Kazakhstan Materials 1 September 2011 13:30 (UTC +04:00)
Kazakhstan will toughen anti-corruption measures, Kazakh President Nursultan Nazarbayev said at the opening of the fifth parliamentary session.
Kazakhstan to toughen fight against corruption and to reconsider humanitarian criminal code

Kazakhstan, Astana, Sept. 1 / Trend A. Maratov /

Kazakhstan will toughen anti-corruption measures, Kazakh President Nursultan Nazarbayev said at the opening of the fifth parliamentary session.

"It is necessary to accelerate anti-corruption legislation using clear norms which will remove preconditions for this evil," the president told the MPs.

Kazakhstan has already implemented the anti-corruption program.

More than 40 heads of the Republican organizations, more than 250 officials of regional and city organizations, including governors and their deputies, have been called out for criminal liability in state corruption during the last two years.

The president announced these figures in the spring, stressing that Kazakh anti-corruption legislation is recognized as being among the most effective.

Nazarbayev also raised the issue of humanitarian criminal legislation. The President said that the implementation of this program is being exaggerated.

"It is necessary to be careful with humanitarian issues," the president said.
He said that the number of rapes increased when the humanitarian program for criminal legislation was implemented.

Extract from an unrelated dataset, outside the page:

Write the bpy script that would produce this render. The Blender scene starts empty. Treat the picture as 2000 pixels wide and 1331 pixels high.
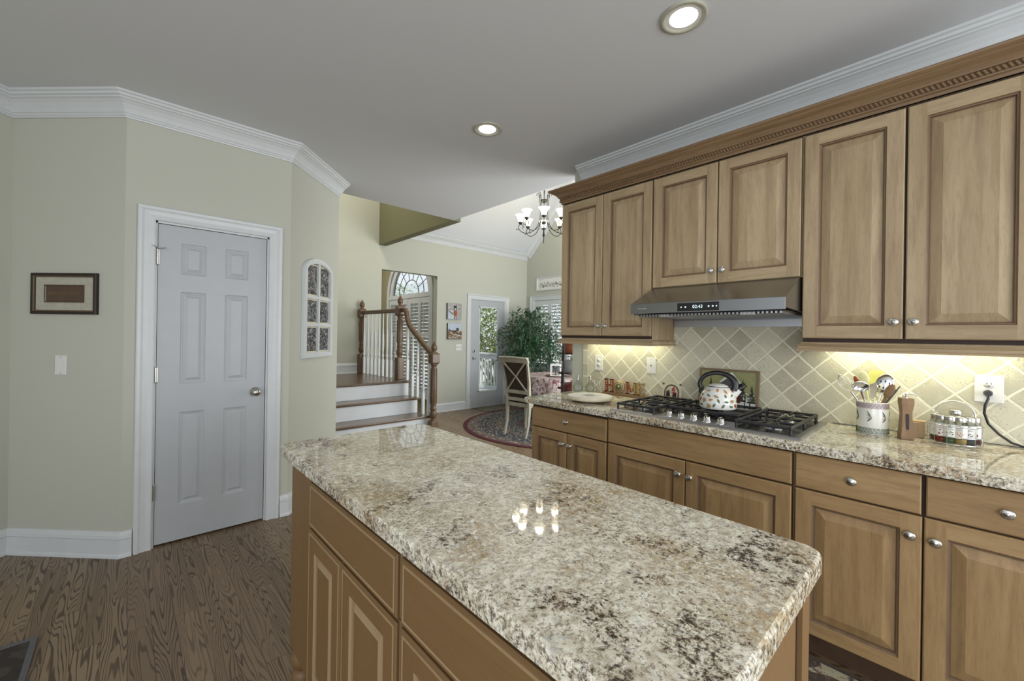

The president called on MPs to think twice and check before beginning reforms.

Speaking about reforms, the president called on parliamentarians to improve criminal and criminal procedural law in the fight against organized crime, and not to delay in considering bills to strengthen the judicial system.

The parliament will discuss a new version of the law on national security and a bill on special state bodies.